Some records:

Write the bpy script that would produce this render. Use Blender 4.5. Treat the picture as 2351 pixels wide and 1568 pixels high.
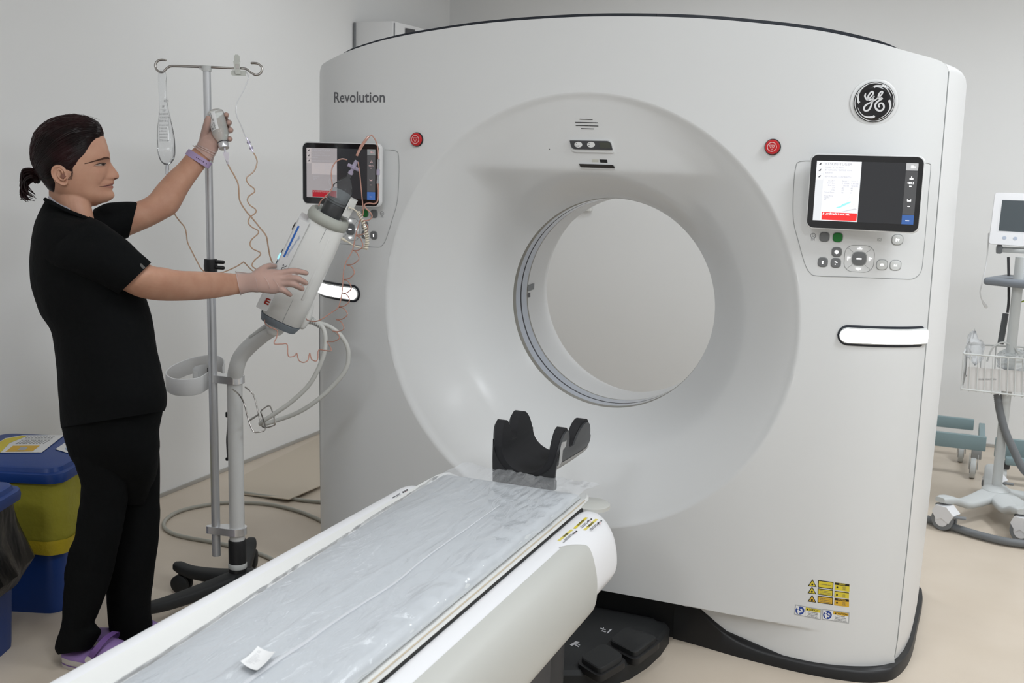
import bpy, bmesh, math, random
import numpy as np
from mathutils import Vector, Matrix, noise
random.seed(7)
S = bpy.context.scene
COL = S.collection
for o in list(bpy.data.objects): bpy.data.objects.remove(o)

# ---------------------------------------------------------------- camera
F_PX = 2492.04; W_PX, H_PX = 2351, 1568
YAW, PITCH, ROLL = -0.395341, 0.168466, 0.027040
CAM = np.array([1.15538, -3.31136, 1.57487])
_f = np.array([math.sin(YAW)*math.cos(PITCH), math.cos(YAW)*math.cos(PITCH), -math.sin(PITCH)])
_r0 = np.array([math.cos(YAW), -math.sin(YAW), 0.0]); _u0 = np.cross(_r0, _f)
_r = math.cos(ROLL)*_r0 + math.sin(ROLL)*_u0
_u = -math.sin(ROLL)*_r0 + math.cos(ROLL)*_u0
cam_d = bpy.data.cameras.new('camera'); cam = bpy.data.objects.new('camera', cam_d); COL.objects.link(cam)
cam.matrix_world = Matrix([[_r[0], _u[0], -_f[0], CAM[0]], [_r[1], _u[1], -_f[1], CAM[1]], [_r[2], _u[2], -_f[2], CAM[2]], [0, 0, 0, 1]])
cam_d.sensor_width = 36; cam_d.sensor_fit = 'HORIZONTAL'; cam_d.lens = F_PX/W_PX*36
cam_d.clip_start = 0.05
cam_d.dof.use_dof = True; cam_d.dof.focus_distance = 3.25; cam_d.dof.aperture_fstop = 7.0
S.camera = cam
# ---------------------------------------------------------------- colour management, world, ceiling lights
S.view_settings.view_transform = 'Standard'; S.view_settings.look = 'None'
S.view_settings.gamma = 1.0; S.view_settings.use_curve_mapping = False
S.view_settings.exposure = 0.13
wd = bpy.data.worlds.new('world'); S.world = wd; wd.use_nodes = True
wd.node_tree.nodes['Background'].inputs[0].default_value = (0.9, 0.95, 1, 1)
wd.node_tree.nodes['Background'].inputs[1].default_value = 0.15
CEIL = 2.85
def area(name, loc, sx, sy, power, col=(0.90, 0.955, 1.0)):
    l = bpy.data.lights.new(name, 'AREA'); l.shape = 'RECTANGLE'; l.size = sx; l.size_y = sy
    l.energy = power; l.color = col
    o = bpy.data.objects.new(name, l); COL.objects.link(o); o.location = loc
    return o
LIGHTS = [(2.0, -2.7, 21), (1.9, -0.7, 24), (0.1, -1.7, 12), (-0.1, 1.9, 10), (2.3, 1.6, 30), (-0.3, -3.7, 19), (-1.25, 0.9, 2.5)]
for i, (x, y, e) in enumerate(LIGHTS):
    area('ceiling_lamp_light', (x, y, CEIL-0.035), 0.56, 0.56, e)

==

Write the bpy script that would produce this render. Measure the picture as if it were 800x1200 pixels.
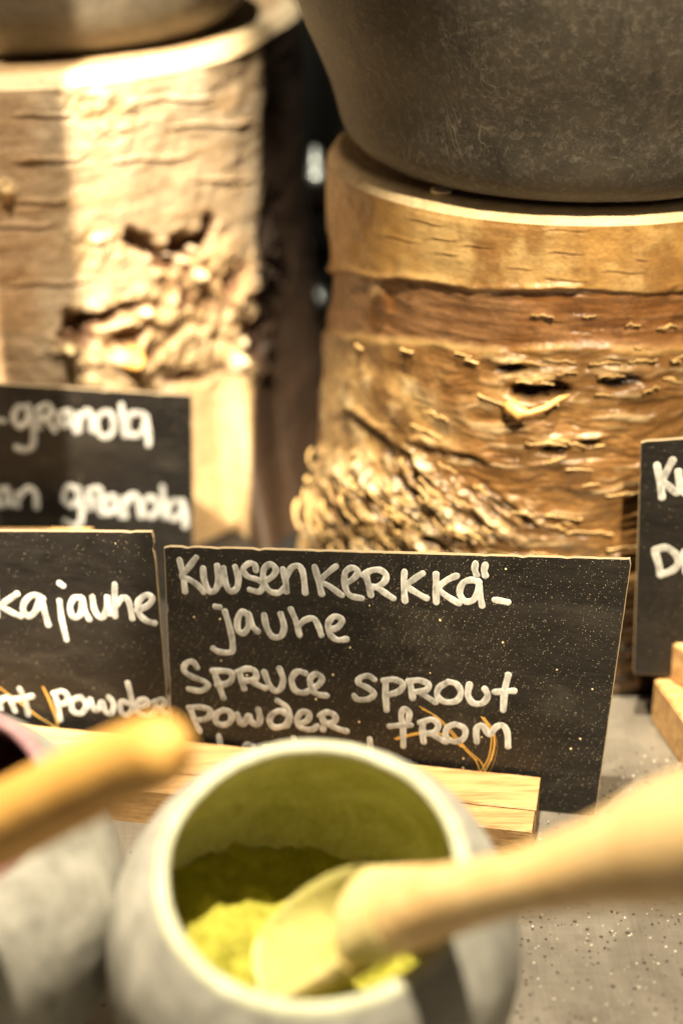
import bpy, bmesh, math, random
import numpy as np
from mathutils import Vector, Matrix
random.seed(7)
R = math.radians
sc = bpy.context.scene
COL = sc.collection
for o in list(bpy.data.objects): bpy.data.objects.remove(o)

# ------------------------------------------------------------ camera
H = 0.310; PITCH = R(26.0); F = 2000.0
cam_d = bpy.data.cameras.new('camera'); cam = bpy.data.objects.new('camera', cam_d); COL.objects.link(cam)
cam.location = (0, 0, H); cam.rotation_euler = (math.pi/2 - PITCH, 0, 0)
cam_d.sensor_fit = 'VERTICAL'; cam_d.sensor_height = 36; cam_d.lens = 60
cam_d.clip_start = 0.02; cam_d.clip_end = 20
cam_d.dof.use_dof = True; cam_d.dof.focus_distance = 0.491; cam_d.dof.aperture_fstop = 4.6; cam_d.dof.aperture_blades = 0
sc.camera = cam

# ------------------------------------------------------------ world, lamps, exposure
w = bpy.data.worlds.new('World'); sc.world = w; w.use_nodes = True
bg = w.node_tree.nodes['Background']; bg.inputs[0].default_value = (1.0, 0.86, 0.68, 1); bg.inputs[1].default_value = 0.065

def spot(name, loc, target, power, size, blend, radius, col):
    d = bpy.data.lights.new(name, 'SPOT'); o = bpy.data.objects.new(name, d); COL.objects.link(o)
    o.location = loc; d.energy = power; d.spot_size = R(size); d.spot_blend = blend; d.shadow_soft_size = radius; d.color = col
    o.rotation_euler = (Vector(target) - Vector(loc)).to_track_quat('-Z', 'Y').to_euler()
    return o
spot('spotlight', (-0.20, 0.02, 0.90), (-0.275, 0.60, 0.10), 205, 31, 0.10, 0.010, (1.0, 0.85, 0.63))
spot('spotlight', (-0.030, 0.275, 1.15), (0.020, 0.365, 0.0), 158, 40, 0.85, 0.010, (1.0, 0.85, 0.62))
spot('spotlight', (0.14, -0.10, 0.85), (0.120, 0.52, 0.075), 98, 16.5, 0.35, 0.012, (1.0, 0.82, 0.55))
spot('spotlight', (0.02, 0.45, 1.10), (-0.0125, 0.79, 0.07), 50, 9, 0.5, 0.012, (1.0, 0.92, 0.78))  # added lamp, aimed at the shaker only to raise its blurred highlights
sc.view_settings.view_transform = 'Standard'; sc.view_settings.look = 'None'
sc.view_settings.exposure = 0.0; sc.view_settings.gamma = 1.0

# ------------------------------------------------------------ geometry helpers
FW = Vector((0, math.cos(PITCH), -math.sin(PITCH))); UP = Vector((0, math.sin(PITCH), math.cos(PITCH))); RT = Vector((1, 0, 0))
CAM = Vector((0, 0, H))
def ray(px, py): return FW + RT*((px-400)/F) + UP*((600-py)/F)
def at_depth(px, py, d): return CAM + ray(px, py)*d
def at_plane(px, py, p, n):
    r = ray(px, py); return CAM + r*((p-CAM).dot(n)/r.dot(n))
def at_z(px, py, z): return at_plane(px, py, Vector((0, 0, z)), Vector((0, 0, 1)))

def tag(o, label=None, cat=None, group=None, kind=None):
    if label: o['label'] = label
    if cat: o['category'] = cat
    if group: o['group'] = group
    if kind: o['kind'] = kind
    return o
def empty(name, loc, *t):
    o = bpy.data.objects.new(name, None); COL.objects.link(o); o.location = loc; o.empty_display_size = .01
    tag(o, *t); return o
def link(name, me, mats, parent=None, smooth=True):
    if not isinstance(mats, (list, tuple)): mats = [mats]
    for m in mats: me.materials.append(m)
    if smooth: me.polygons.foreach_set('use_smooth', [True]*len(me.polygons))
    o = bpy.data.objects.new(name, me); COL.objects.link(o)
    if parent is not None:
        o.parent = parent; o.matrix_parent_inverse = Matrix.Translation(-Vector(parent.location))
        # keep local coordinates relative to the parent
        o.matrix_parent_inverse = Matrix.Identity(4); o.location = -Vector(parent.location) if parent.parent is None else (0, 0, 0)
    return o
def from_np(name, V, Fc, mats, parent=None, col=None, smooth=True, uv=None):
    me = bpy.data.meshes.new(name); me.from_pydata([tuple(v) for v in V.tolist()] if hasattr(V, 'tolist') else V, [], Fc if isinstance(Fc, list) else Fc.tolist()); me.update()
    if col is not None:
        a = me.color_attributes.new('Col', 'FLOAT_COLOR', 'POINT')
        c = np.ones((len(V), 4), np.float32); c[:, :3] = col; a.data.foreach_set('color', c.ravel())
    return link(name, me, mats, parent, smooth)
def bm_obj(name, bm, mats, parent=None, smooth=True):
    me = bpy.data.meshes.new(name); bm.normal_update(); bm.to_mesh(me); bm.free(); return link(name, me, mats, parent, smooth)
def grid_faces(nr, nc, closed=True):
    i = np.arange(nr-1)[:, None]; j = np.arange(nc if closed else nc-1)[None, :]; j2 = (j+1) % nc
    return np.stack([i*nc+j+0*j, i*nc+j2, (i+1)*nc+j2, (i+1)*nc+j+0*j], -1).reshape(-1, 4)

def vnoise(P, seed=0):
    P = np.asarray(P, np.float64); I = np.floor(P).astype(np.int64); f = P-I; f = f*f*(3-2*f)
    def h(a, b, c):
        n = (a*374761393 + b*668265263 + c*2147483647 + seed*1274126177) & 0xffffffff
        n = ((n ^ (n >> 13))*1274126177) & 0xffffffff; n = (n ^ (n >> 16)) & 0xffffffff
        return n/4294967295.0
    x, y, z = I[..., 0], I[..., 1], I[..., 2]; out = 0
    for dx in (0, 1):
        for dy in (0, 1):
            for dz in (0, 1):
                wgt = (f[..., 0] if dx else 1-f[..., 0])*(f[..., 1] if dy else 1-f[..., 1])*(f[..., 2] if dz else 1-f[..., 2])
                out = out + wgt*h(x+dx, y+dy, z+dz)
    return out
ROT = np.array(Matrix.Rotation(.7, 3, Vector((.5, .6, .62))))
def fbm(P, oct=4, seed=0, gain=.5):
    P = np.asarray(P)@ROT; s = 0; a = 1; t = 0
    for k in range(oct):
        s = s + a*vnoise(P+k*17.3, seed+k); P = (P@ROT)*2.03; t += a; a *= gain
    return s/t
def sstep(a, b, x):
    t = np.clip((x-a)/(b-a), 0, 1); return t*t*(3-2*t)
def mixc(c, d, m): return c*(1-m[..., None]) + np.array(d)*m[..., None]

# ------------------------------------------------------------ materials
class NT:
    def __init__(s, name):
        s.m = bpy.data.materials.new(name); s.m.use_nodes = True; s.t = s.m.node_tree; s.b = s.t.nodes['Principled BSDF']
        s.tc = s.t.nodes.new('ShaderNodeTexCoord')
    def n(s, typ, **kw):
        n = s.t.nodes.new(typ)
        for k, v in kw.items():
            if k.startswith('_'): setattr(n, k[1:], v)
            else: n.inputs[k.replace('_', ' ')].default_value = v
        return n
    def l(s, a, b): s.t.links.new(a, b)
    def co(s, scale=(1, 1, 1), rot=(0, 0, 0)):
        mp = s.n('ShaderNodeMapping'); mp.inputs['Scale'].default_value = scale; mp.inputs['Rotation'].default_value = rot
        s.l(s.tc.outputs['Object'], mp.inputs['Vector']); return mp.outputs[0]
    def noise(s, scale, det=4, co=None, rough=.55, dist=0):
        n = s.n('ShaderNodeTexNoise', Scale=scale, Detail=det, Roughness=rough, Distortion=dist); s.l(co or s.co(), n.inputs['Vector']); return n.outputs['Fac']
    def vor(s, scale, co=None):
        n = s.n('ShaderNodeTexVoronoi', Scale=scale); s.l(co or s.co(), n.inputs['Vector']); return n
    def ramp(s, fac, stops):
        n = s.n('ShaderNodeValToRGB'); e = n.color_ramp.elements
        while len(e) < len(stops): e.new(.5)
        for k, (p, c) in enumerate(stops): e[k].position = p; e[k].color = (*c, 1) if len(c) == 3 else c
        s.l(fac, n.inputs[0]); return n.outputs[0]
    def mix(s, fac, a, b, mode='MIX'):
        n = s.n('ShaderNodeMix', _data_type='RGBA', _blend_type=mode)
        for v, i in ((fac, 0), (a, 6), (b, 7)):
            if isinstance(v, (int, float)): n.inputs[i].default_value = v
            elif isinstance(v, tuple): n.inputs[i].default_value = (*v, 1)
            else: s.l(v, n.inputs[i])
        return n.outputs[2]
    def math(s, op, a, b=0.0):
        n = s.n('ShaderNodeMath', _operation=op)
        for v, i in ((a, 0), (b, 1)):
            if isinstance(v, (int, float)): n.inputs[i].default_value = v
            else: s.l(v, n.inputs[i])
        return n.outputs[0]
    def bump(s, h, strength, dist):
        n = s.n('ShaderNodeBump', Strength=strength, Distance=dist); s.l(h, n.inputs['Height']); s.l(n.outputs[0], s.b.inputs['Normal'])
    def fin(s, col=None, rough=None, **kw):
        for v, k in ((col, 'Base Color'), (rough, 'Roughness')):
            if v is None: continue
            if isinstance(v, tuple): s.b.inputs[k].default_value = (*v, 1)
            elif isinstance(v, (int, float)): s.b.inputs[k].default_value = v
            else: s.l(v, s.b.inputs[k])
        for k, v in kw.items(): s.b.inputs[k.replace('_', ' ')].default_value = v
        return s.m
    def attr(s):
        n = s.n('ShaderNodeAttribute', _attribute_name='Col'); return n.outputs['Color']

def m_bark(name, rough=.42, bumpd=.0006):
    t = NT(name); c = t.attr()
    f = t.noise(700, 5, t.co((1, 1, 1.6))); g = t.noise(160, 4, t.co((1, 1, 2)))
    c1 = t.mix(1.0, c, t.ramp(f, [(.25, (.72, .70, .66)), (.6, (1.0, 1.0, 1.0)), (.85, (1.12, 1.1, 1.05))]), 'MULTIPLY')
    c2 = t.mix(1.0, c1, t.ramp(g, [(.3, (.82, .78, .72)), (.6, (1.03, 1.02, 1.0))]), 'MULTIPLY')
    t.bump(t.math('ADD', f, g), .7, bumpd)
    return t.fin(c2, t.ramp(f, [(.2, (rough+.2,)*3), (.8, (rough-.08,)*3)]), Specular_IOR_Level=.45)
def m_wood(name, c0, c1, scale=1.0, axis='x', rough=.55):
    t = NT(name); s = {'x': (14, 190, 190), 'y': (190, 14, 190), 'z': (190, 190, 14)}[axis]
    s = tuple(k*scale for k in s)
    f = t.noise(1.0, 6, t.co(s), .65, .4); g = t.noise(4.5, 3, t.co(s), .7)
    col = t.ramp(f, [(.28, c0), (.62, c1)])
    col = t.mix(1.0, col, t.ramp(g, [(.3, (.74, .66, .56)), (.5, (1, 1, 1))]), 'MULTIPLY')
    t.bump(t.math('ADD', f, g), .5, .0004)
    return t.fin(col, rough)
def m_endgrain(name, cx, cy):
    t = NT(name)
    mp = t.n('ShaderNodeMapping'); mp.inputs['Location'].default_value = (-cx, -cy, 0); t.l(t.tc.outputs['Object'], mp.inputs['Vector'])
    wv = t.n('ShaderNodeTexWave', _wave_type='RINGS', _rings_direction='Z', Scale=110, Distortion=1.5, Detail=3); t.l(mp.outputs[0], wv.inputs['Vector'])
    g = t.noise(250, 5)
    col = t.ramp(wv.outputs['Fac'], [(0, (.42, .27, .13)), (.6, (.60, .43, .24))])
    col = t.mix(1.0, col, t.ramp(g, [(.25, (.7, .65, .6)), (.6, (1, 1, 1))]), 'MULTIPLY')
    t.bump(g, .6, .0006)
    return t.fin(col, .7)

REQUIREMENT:
Determine how many lines of the entries above carry the string "picture", and give that number alone.

FINAL RESULT:
2